Will we learn to fly, or will we stay stuck? Haven’t we agreed that there is always yet another chance? One more particularly delightful series of poems by this talented writer pose questions. Tough ones. The first is “To My Twenty-Three-Year-Old Self.” This essential, though arguably arbitrary leap is followed up the with the persona at ages Twenty-Four, Twenty-Five, and Thirty-Eight. Here, the poem’s speaker takes a walk: “You’d pass me on the street / As well, a ‘normal,’ Someone who traded / In her essentials for / A look of haunted / Responsibility.” // Someone who was maybe / Once a girl you’d know.” By the end of the poem she will remind us that she is not a dream.

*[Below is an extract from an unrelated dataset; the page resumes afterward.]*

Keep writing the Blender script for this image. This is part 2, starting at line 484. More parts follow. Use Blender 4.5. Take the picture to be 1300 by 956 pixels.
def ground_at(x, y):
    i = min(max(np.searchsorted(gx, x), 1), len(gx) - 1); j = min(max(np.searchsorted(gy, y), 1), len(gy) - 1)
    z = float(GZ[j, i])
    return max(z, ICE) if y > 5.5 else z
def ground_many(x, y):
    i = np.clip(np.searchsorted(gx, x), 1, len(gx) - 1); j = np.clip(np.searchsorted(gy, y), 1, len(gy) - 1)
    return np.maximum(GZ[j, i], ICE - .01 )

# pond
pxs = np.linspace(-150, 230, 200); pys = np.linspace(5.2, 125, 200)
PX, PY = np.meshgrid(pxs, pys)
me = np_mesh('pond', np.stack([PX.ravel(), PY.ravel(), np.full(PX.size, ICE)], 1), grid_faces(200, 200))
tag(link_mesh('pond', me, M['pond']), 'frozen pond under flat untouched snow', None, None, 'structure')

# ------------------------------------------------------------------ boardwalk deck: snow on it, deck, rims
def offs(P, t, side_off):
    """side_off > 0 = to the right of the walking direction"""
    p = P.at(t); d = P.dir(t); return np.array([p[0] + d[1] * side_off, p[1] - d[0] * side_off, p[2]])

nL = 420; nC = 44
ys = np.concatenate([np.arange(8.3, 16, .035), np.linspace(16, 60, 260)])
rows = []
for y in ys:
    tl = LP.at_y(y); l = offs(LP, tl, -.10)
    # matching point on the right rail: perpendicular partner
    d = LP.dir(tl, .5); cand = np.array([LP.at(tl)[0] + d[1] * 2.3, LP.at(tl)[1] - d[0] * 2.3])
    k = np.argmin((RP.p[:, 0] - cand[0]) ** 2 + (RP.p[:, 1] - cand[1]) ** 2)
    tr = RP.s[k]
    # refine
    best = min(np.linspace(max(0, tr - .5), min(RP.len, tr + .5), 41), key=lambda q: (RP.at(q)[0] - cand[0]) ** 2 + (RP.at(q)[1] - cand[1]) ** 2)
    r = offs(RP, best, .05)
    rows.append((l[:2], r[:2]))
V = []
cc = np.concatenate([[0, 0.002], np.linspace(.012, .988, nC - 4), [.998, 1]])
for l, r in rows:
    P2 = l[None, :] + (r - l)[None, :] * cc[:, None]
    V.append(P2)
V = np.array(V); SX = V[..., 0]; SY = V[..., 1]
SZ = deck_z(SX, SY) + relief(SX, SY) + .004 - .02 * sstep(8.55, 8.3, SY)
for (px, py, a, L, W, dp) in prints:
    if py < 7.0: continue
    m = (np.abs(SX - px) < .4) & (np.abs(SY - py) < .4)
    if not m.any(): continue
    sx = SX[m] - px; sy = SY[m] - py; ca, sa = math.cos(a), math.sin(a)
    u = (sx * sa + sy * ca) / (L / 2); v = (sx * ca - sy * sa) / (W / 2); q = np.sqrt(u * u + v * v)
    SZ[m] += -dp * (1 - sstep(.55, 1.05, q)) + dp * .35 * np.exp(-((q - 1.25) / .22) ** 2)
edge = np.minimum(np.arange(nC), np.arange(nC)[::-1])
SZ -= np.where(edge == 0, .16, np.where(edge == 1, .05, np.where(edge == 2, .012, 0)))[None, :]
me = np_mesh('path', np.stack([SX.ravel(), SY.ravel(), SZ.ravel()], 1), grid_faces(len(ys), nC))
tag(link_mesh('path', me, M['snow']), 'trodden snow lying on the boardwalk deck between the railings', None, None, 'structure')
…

One year later, the narrator at twenty-five, we have a wonderful coming of age poem starring hard at the attraction of one writer, one lover, and to another. We begin, suitably it seems to me, with a kind of intellectual and emotional infatuation with one of America’s most popular poets. Let’s listen in:
           
            Billy Collins, have you any
            Idea how important
           
            You were to my twenty-five year
            Old self? You weren’t
            Poet laureate yet, you
            Were just a teacher I had
            In Ireland. You were
            Expansive and you
            Believed in me…
What Brenda comes to, by poem’s end, is an understanding of the power of her calling, the woof and warp of her art.  She heralds the small and smaller things one finds to love, with or without someone else. “This is love the way poets know it.” Yes it is.
In her eponymous, long poem “Our Andromeda,” she speaks to her child, “[a] child born to a liar who is learning / to change. . . “  Here, she finds that we may live “with Andromeda inside us.” All may yet come well. This is powerful stuff.  This is also a richly smart and signally important book of poems from a poet still discovering how strong her observational powers truly are.